- Supplied records

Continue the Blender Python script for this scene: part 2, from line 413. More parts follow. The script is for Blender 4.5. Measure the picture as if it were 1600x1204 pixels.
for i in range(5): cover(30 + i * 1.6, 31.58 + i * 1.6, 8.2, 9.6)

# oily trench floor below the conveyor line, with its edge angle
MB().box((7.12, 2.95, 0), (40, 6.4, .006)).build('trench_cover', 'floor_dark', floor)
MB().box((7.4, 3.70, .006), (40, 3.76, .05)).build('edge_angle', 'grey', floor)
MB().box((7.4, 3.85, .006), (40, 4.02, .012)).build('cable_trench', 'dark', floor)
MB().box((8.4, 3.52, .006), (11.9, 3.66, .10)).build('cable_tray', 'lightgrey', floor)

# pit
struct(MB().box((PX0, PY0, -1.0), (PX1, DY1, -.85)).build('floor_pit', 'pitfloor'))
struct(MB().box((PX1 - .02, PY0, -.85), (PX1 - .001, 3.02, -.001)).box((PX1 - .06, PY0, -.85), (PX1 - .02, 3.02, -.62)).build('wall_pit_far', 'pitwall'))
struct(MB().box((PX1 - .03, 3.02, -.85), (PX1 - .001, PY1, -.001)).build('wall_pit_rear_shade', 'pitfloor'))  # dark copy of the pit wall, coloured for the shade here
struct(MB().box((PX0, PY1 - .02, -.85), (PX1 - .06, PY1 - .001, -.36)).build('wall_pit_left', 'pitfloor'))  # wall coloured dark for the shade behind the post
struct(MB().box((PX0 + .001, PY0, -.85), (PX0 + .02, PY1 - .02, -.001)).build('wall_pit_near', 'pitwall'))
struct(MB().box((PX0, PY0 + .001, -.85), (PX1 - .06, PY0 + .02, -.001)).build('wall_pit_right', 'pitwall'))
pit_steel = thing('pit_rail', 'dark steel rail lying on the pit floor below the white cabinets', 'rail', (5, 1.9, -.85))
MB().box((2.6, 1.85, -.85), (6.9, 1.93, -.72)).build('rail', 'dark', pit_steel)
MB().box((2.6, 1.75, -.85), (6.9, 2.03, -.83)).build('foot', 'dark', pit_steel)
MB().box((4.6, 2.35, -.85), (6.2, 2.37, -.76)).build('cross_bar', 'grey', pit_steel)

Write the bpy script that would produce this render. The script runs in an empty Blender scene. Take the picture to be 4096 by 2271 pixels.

- Short task
Write each line above out exactly.

- Reply to the exercise
Continue the Blender Python script for this scene: part 2, from line 413. More parts follow. The script is for Blender 4.5. Measure the picture as if it were 1600x1204 pixels.
for i in range(5): cover(30 + i * 1.6, 31.58 + i * 1.6, 8.2, 9.6)

# oily trench floor below the conveyor line, with its edge angle
MB().box((7.12, 2.95, 0), (40, 6.4, .006)).build('trench_cover', 'floor_dark', floor)
MB().box((7.4, 3.70, .006), (40, 3.76, .05)).build('edge_angle', 'grey', floor)
MB().box((7.4, 3.85, .006), (40, 4.02, .012)).build('cable_trench', 'dark', floor)
MB().box((8.4, 3.52, .006), (11.9, 3.66, .10)).build('cable_tray', 'lightgrey', floor)

# pit
struct(MB().box((PX0, PY0, -1.0), (PX1, DY1, -.85)).build('floor_pit', 'pitfloor'))
struct(MB().box((PX1 - .02, PY0, -.85), (PX1 - .001, 3.02, -.001)).box((PX1 - .06, PY0, -.85), (PX1 - .02, 3.02, -.62)).build('wall_pit_far', 'pitwall'))
struct(MB().box((PX1 - .03, 3.02, -.85), (PX1 - .001, PY1, -.001)).build('wall_pit_rear_shade', 'pitfloor'))  # dark copy of the pit wall, coloured for the shade here
struct(MB().box((PX0, PY1 - .02, -.85), (PX1 - .06, PY1 - .001, -.36)).build('wall_pit_left', 'pitfloor'))  # wall coloured dark for the shade behind the post
struct(MB().box((PX0 + .001, PY0, -.85), (PX0 + .02, PY1 - .02, -.001)).build('wall_pit_near', 'pitwall'))
struct(MB().box((PX0, PY0 + .001, -.85), (PX1 - .06, PY0 + .02, -.001)).build('wall_pit_right', 'pitwall'))
pit_steel = thing('pit_rail', 'dark steel rail lying on the pit floor below the white cabinets', 'rail', (5, 1.9, -.85))
MB().box((2.6, 1.85, -.85), (6.9, 1.93, -.72)).build('rail', 'dark', pit_steel)
MB().box((2.6, 1.75, -.85), (6.9, 2.03, -.83)).build('foot', 'dark', pit_steel)
MB().box((4.6, 2.35, -.85), (6.2, 2.37, -.76)).build('cross_bar', 'grey', pit_steel)

Write the bpy script that would produce this render. The script runs in an empty Blender scene. Take the picture to be 4096 by 2271 pixels.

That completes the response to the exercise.